Hiring the Perfect Employee: Myself

by Jamison Koehler on July 3, 2013

Thirsty BernieWhen my wife and I first started going to what turned out to be our favorite local restaurant in Arlington, there was a waiter there I mistakenly assumed was also the owner. He was friendly and efficient, he always made sure we were seated and served quickly, and you just needed to look in his direction in order to get his attention.  It was hard to believe that a mere employee would take the same proprietary interest in the restaurant as this guy seemed to do.  In other words, he was anybody’s version of the ideal employee.

I thought of this waiter while reading a recent exchange in the blogosphere about a small law firm’s decision to expand. Josh Camson over at what Scott Greenfield calls The Puddle began the discussion. Specifically, Camson said that he and his partner had “kicked around” the idea of hiring an associate for their 18-month-0ld, two-lawyer firm for a while before deciding to take the plunge:

With the volume of our practice, we need to be in multiple places at once.  And that means we don’t necessarily have time to do all the business development we want . . .

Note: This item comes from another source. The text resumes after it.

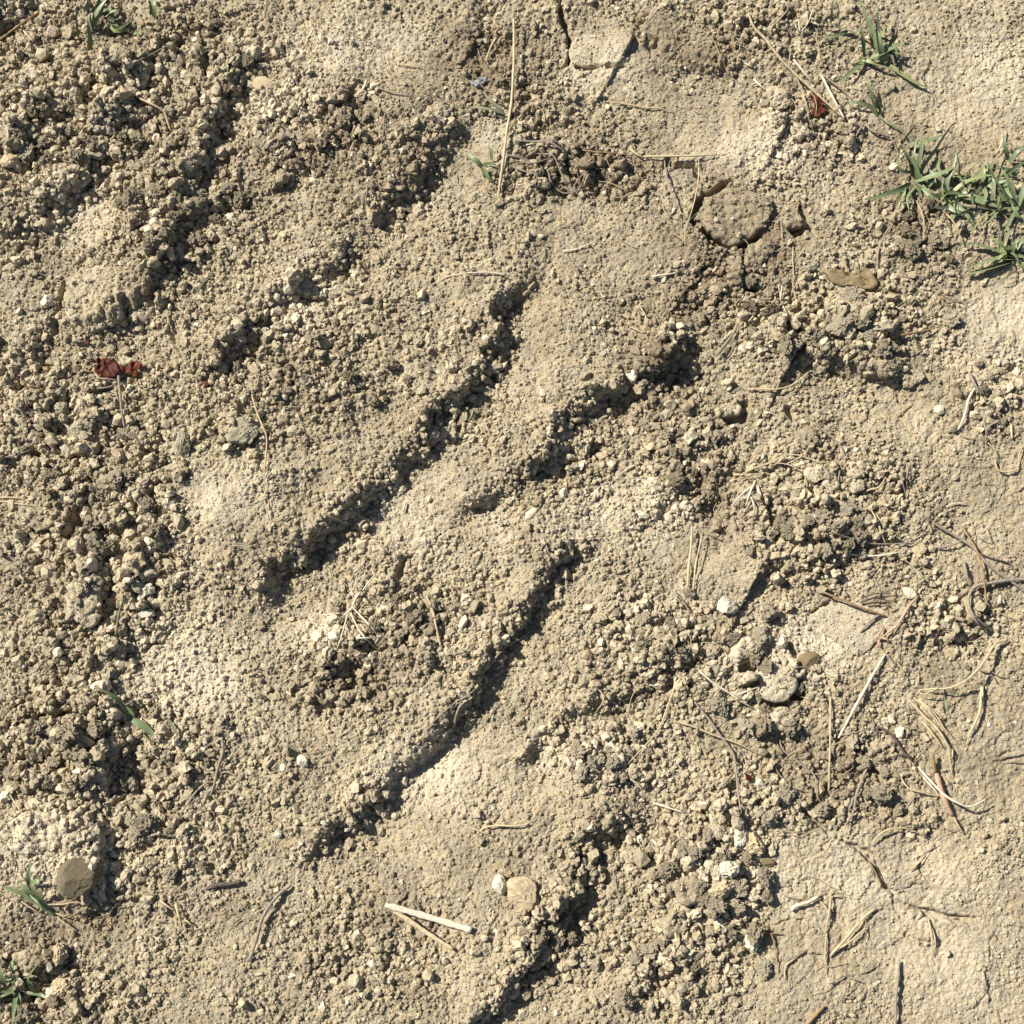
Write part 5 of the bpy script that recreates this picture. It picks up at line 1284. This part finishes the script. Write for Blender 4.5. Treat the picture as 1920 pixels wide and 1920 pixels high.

With an associate we will be able to split the work load out among more people (obviously).  That means there will be more time for business development, and we won’t have to refer out much work due to conflicted schedules . . .

Initially we considered hiring an assistant instead of an associate.  That would free us up from doing things like typing letters and shredding paper.  But in our experience, it won’t free up enough time for us to go create new relationships and bring in more clients.  In contrast, hiring an associate will allow us to leverage that person’s skills in addition to our own.  We will be able to encourage this new person to bring in their own book of business and help the firm grow.

The Fishtown Lawyers — Leo Mulvihill and Jordan Rushie – took the discussion in a slightly different direction before Greenfield weighed in:

It’s hard to assess where exactly Josh’s two-man firm has been or is heading, as he gives up few details about his practice.  Is he living on appointed work, with maybe a retained client here and there to fill up the time?  Is he just making ends meet, or did he put in the order for a new Porsche?  Does he want an associate because he’s undertaken lucrative work beyond the hours of the day available to him, so that the associate becomes a profit center to his firm?  Or will he send the associate in to cover appointed work and plan to pay the new kid a fraction of what he will bill for his representation? 

Unlike Camson and his partner, I am not yet ready to hire an associate or assistant and, frankly, I do not relish the prospect of ever doing so, however much this might limit my firm’s ability to grow.

The first part of this is practical:  I am not yet in a position where I am turning down business for lack of capacity so that, in Greenfield’s words, a new employee could become a “profit center” for my firm.  After having spent much of my career in large organizations, I would hate to give up the autonomy of working alone and of being accountable to nobody but myself, the courts and the client. I do not want to take the time to train someone. Nor do I want to worry about whether an employee is happy and productively employed.  I was a federal manager for many years.  I know what a hassle this can be.

But the second and equally important consideration is that, short of finding someone like that great waiter at the restaurant in Arlington, I am not yet ready to cede any part of my control over the firm.

Koehler Law could close its doors tomorrow, and nobody in D.C., Virginia or Maryland would care or even notice.  Its reputation could tank, and it would not mean a thing to anyone other than the client I happened to be representing at the time.  But I would notice and I would care.  And I am not willing to put the reputation of my firm – a firm that bears my name – into the hands of someone who doesn’t take the same proprietary interest in the reputation and success of the firm as I do.

Micro-management in the interests of quality control is always an option whenever you hire new people.  A preferable option for me – at least at this point – is to leave myself in a situation in which I do not need to do any management at all.